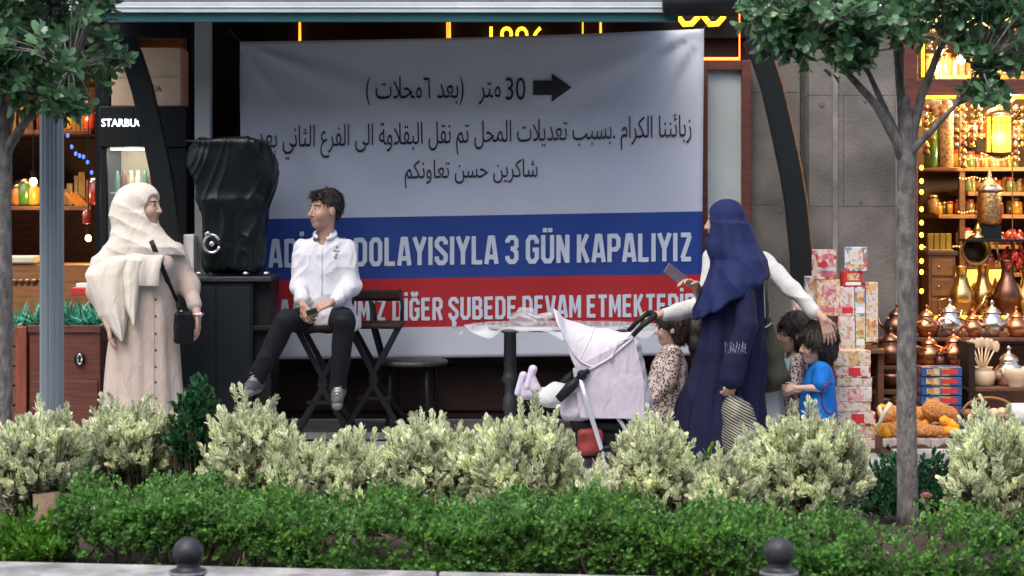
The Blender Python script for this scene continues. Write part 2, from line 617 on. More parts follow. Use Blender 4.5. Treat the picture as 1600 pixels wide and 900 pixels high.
def arabic(s):
    """joined Arabic letter forms in left-to-right drawing order"""
    nj = set('اأإآدذرزوةىءؤ'); out = []; i = 0
    ar = lambda ch: '\u0621' <= ch <= '\u064a'
    while i < len(s):
        ch = s[i]
        if not ar(ch):
            out.append({'(': ')', ')': '('}.get(ch, ch)); i += 1; continue
        pv = i > 0 and ar(s[i - 1]) and s[i - 1] not in nj
        if ch == 'ل' and i + 1 < len(s) and s[i + 1] in 'اأ':
            key, n, nx = ('0644', '%04X' % ord(s[i + 1])), 2, False
        else:
            key, n = ('%04X' % ord(ch),), 1
            nx = i + 1 < len(s) and ar(s[i + 1]) and ch not in nj
        f = 'medial' if pv and nx else 'final' if pv else 'initial' if nx else 'isolated'
        out.append(_FORMS.get((key, f), ch)); i += n
    return ''.join(reversed(out)).replace('\ufe93', '\ufe94')   # the isolated outline crosses itself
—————
- _GOAL_: Reproduce the material in full, word for word, and omit the pictures.

- _WRITTEN RESPONSE_:
The Blender Python script for this scene continues. Write part 2, from line 617 on. More parts follow. Use Blender 4.5. Treat the picture as 1600 pixels wide and 900 pixels high.
def arabic(s):
    """joined Arabic letter forms in left-to-right drawing order"""
    nj = set('اأإآدذرزوةىءؤ'); out = []; i = 0
    ar = lambda ch: '\u0621' <= ch <= '\u064a'
    while i < len(s):
        ch = s[i]
        if not ar(ch):
            out.append({'(': ')', ')': '('}.get(ch, ch)); i += 1; continue
        pv = i > 0 and ar(s[i - 1]) and s[i - 1] not in nj
        if ch == 'ل' and i + 1 < len(s) and s[i + 1] in 'اأ':
            key, n, nx = ('0644', '%04X' % ord(s[i + 1])), 2, False
        else:
            key, n = ('%04X' % ord(ch),), 1
            nx = i + 1 < len(s) and ar(s[i + 1]) and ch not in nj
        f = 'medial' if pv and nx else 'final' if pv else 'initial' if nx else 'isolated'
        out.append(_FORMS.get((key, f), ch)); i += n
    return ''.join(reversed(out)).replace('\ufe93', '\ufe94')   # the isolated outline crosses itself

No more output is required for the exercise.